James Conway Farley was a photographer in Richmond, Virginia. He was the proprietor of the Jefferson Fine Arts Gallery from 1895 into the 1900s. He is known as the first nationally recognized African-American photographer.

Early life

James Conway Farley was born a slave in Prince Edward County, Virginia, on August 10, 1854. Both of his parents were slaves. In 1861 he moved with his mother to Richmond, Virginia in 1861, where she worked as a store-room keeper at the Columbia Hotel and he assisted in candle-making and learned to read. He later was apprenticed to the baker’s trade, but quit and took work in the chemical department of the C. R. Rees photography company.
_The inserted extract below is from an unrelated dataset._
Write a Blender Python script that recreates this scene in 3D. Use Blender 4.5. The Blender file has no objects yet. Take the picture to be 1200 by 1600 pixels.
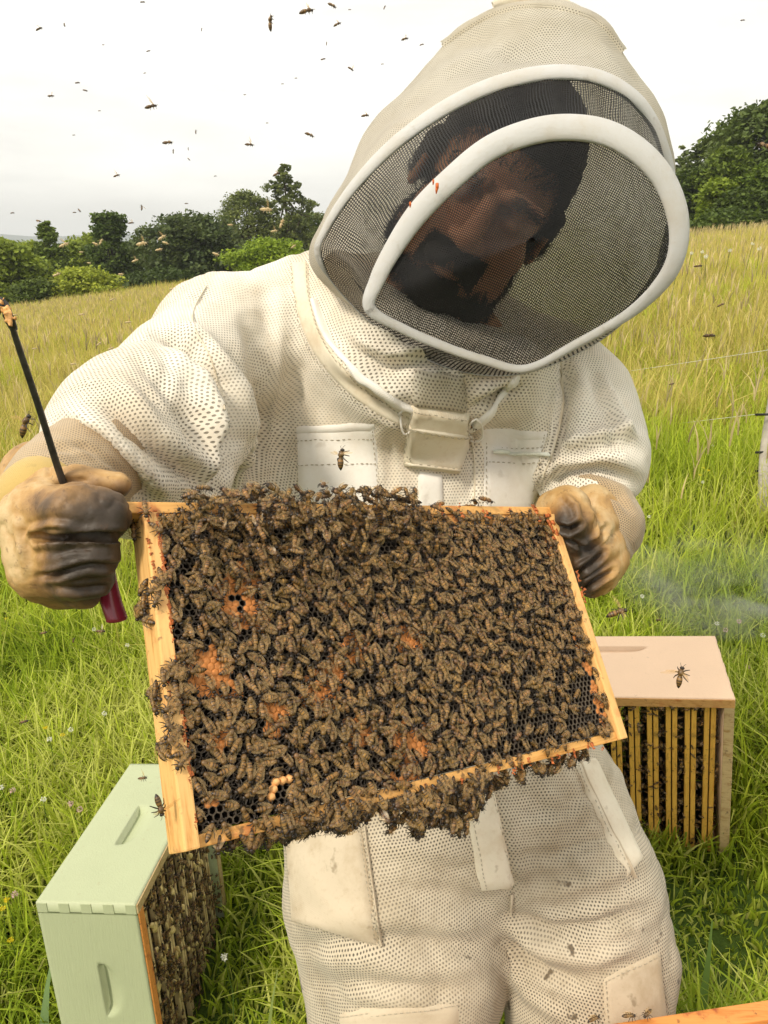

In May 1875, Farley became a photographer for G. W. Davis against the opposition of the other four employees, all of whom were white. Davis supported Farley and discharged the other four. The firm continued to have difficulty hiring white people, but Farley grew in skill and in 1879 was the operator of the gallery. Farley’s work was widely exhibited, including at the Colored Industrial Fair in Richmond in 1884, where he won a first prize and the World Cotton Centennial in New Orleans in 1885. Farley left the Davis Gallery in 1895 to start his own establishment, the Jefferson Fine Arts Gallery. Farley was a member of the Knights of Pythias, Richmond Lodge No. 1. Farley was a delegate to the May 1902 Virginia Baptist State Convention where he spoke in favor of black businesses. Farley was a member of the Board of Directors of the Mechanics Savings Bank of Richmond led by Richmond Planet editor John Mitchell, Jr. in the 1900s. A number of Farley’s photographs appeared in the Planet.

Personal life

Farley married Rebecca P. Robinson of Amelia County, Virginia, on December 10, 1876. They had five children. Farley was also a deacon in the First Baptist Church in Richmond.

Farley lived until at least 1910, when he was residing in Jersey City, New Jersey.


Farley is known as the first black American to gain recognition as a photographer. Few of Farley’s works survive, and one remaining is held in the Valentine Museum in Richmond.